Monstse Cubero volvió hace tres años a Andorra. / RUBÉN RUIZ
Habla de los proyectos industriales de Endesa, que deberían empezar pronto a levantarse, pero se muestra escéptico, un estado de ánimo que es general en la localidad. «Esto está todo muerto. Hay promesas, pero hasta que no se cumplan, nadie se las cree. Y con razón», afirma. Como él, muchos se debaten entre la nostalgia de lo que fue Andorra, que hasta hace unos años era el municipio con el mayor nivel de renta por habitante, y la incredulidad de que pueda darse la vuelta a la situación y vuelvan quienes se marcharon.
El éxodo de población ha sido una constante en esta cuenca minera en las últimas dos décadas. Montse Cubero es una rara avis. Regresó a Andorra desde Zaragoza para abrir su propia oficina como agente de seguros independiente. Lleva tres años instalada en el municipio, pero no disimula su escepticismo. «Si soy realista, veo el futuro de Andorra muy negro. Sobre todo por el ánimo de la gente, que está muy decaído. Venimos de unos años muy malos y no se ve que las promesas se estén cumpliendo».
Alberto Avellán es otro luchador que rema contracorriente. Heredó el negocio familiar de imprenta que ha adaptado a los nuevos tiempos. Tiene 38 años, dos hijas pequeñas y claro lo que quiere: quedarse en Andorra, pero también deja claro su pesimismo. «Estamos como hace cinco años. Ni más ni menos. Se ven pequeños brotes verdes, pero nada parecido a lo que nos prometieron». Para él, la «propaganda» ha sido el gran lastre de una transición justa que «va muy lenta».
La memoria viva de Andorra se llama Rafael Pérez Galve. Tiene 93 años, nació en la casa donde aún vive y trabajó siete años en la mina antes de jubilarse. «En la térmica se ganaba bien. Ahora, hay menos dinero y se vive peor», sentencia. Ha visto cómo el pueblo se vacía. «Mucha gente se ha marchado. Y los que se han ido, no volverán», dice.

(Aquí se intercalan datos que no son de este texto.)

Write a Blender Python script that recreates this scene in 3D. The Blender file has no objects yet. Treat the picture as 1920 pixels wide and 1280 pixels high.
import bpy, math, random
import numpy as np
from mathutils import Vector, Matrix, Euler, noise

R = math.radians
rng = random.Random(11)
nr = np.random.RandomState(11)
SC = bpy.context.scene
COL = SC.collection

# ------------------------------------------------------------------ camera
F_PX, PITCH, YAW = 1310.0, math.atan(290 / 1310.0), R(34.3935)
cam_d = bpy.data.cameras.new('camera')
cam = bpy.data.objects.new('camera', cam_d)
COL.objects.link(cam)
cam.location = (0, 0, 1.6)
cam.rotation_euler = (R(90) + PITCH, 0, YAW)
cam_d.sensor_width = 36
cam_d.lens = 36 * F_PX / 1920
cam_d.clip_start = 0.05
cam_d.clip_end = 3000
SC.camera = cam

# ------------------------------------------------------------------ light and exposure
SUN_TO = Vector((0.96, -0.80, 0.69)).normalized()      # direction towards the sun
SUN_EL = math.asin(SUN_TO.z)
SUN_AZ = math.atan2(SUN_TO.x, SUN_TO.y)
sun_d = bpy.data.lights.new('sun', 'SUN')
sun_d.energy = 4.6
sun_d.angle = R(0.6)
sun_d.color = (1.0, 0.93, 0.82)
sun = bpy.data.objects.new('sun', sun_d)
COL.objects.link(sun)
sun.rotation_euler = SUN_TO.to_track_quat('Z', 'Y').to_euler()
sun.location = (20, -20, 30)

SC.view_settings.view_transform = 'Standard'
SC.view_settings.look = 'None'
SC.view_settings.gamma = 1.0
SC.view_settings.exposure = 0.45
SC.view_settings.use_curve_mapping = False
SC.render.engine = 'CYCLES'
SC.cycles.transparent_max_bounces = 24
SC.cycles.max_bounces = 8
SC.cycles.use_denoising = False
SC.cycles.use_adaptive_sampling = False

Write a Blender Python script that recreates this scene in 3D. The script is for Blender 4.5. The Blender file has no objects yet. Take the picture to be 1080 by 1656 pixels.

Rafale Pérez, de 93 años, hace unos días en Andorra. / RUBEN RUIZ
En Andorra, que ronda los 7.200 habitantes, la vida cotidiana transcurre a menor velocidad. Cinco años después, la villa minera sigue en el mismo cruce de caminos, esperando algo que lo cambie todo. Aunque el pesimismo es la nota dominante, en el fondo muchos mantienen la llama de la esperanza y confían en que algún día la localidad vuelva a brillar como en el pasado.